The Verdict is about a legal clerk called Terry Flynt who has to help defend Vernon James, a multi-millionaire charged with the murder of a young woman found in his hotel suite. All the evidence seems to point to a locked-in guilty verdict. This pleases Terry no end. He hates Vernon, thinks he deserves it. They have history, bad history.

Like most enemies they started out the best of friends. As kids they were brothers from another mother, thick as thieves. Then they both went to Cambridge University, where things went wrong. Vernon falsely accused Terry of stealing his diary. Terry got expelled for theft, but not before getting badly beaten up by some locals on his way back from confronting Vernon. They kicked him in the head. And he was never quite right after that.

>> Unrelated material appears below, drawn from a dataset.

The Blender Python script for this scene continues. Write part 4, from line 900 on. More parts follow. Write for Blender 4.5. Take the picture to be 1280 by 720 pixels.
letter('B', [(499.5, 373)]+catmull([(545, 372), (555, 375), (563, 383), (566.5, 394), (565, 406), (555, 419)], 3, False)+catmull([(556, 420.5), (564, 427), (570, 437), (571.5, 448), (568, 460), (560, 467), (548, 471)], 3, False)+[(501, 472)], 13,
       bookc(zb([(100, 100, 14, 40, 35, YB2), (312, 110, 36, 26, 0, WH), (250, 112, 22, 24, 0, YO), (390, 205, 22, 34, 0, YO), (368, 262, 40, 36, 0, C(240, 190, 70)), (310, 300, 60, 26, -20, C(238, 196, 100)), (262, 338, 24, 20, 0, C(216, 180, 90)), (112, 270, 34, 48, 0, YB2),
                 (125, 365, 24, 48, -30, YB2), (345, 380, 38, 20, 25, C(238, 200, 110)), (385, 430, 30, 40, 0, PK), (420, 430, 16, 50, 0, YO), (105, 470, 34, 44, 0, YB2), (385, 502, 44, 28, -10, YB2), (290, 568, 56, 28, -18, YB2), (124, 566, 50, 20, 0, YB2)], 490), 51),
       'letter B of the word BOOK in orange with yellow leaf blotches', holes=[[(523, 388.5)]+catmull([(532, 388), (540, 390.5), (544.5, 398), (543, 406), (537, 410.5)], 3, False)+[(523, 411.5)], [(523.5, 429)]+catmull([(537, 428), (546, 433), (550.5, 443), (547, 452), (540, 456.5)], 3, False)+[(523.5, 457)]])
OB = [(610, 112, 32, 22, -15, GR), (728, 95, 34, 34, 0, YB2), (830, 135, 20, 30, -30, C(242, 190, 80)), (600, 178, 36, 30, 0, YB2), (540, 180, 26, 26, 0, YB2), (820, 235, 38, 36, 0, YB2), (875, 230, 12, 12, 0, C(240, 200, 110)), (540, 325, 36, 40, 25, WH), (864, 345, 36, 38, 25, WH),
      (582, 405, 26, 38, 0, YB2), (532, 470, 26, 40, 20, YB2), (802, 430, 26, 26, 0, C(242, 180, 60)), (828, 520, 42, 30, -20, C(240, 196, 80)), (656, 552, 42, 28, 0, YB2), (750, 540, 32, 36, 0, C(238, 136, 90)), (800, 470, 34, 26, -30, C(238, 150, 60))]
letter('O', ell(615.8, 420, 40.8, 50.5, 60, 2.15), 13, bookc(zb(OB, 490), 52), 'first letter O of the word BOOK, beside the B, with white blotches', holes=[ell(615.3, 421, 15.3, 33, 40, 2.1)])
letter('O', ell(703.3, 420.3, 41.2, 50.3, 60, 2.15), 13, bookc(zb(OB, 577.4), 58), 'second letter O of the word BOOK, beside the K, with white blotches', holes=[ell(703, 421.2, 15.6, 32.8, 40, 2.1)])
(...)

He descended into alcoholism and had a nervous breakdown. After he recovered and dried out, he moved to London. He started a family and worked a series of dead end jobs, his prospects getting bleaker with every passing year. Meanwhile Vernon prospered, getting richer and more successful.

After Vernon’s arrest and Terry finds himself working to defend him, he sees the chance to even the score. Does he get Vernon back for the lie he told and its consequences, or does he do the right thing and try to help his nemesis?

 

The job aside, the inspiration for Terry Flynt was neither personal nor literary, but musical.

Like a lot of teenagers growing up in a satellite town in the 1970s, I was into The Jam. Paul Weller was our voice, one of us. Hearing that clipped, sniping, biting Estuary accent cutting through the radio back then was like an allied broadcast in enemy terrain.  He articulated all the petty small-town angst and thwarted ambition I was starting to see all around me; and he wrote quite brilliantly about London from an outsider’s point of view. He had the Dick Whittington Blues.

In 1979, The Jam released their fourth album, Setting Sons. I was an avid reader by then, and when I played the record on my Boots portable turntable I heard narrative. Setting Sons has nothing but character songs – almost every one is a short story.  I later found out the record was an aborted concept album about three friends who start out close and wind up enemies. Weller never finished it, but its theme is intact: people who’ve drifted from closeness to enmity. Some of those songs were touchstones for The Verdict. Terry Flynt is the loser with the ‘wallpaper life’ from Saturdays Kids, Vernon the smug, sneery, successful mogul of Burning Sky, and the pair were once Thick as Thieves. 

When I decided to set the book in London and write in the first person, I needed to hear Terry Flynt’s voice, to know what he sounded like. So I put on Setting Sons.

 

I’m big on location. Environment influences character, in fiction as in life.

At first I thought I’d set The Verdict in America. But where exactly? The story didn’t suit Miami, where I’d grounded all three of my previous books. Too sunny, too young, too vibrant, too shallow. You can have a bad day in Miami, but never a bad time. New York was out of the question. Some of my favourite writers already own that city. So I seriously considered one of the rustbelt towns as a location, particularly Detroit. It looked gloomy enough from here.

Then it hit me.

I want ‘gloomy’? What’s wrong with modern London?

It’s gloomy as hell. Pissing rain? Check. Pissed off people? Get on any rush hour tube, train or bus, or take a walk down any local high street in the dead of winter and no one wishes you well. London runs on disappointment, simmering resentment and repressed rage. Everyone bites their tongue so hard they barely speak. In other words, London was an ideal backdrop for a character quietly harbouring hatred for almost twenty years.